**Given request**
Search the data for the word "Python" and copy every line where it occurs.

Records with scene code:
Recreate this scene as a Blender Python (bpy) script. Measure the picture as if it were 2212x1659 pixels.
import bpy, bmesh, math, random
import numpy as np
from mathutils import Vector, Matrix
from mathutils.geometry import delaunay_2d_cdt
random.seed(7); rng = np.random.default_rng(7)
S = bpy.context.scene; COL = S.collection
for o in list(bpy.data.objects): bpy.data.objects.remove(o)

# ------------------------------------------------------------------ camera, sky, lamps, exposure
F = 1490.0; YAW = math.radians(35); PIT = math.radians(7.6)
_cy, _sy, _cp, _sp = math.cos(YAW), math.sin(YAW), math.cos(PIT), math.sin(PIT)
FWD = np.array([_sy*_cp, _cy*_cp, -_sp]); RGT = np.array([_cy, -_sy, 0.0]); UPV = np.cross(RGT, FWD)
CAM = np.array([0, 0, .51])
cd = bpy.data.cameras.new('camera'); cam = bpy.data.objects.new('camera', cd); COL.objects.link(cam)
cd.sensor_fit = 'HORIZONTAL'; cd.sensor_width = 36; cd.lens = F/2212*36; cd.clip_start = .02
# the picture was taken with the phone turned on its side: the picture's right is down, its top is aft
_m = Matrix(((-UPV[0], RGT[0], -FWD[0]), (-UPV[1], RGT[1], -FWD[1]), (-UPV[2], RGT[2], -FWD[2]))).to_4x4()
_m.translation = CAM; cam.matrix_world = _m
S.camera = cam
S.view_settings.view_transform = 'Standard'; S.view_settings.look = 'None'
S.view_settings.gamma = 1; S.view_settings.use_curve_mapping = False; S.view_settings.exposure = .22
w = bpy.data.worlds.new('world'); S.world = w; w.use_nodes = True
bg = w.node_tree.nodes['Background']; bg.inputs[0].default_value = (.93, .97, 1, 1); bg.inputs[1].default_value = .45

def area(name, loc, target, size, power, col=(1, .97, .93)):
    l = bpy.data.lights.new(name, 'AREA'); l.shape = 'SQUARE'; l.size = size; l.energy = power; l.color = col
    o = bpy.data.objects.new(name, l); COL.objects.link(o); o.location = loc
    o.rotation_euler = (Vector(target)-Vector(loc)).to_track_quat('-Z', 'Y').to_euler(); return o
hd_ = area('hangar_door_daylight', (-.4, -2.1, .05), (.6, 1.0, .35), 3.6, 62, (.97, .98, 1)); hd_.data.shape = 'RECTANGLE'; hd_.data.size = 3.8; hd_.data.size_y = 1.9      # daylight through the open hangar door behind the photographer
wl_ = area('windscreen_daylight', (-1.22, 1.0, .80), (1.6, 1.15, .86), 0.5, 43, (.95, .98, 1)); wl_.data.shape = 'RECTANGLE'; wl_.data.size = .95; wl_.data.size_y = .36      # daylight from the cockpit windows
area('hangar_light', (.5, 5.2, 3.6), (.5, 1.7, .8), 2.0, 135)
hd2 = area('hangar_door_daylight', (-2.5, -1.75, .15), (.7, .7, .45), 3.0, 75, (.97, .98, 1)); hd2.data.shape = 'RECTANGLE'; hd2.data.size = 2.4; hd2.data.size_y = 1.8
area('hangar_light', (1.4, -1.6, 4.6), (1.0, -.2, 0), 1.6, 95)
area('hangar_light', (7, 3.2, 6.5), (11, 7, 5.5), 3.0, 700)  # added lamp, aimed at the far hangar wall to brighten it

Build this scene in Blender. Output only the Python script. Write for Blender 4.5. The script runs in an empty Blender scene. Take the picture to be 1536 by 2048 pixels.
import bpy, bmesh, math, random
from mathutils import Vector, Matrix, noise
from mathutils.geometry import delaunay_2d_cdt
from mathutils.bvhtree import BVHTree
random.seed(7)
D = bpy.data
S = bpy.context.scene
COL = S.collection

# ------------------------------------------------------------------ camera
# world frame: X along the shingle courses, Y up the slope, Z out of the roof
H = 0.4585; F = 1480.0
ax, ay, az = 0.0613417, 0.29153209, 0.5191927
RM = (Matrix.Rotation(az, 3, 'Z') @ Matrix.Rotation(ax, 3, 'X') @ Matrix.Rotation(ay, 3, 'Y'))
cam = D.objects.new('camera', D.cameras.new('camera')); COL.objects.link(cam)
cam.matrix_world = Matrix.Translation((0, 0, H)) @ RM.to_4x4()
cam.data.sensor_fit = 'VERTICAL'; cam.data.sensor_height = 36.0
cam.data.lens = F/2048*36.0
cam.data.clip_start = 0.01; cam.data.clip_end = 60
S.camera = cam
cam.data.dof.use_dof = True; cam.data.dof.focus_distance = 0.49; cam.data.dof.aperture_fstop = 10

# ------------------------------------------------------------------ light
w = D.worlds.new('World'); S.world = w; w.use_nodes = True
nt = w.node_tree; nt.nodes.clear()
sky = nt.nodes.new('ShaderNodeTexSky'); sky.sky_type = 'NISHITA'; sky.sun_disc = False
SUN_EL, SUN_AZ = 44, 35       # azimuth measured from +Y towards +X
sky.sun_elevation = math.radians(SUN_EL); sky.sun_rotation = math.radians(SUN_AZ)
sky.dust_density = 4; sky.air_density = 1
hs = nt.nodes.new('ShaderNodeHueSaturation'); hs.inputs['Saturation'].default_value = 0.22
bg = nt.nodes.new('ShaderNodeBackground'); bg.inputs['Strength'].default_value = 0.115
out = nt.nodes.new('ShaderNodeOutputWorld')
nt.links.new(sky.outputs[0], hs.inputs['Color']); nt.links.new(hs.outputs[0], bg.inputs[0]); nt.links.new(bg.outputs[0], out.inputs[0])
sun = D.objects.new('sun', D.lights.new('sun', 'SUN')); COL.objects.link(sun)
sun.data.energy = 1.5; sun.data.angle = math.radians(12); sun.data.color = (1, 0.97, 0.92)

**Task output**
Recreate this scene as a Blender Python (bpy) script. Measure the picture as if it were 2212x1659 pixels.
Build this scene in Blender. Output only the Python script. Write for Blender 4.5. The script runs in an empty Blender scene. Take the picture to be 1536 by 2048 pixels.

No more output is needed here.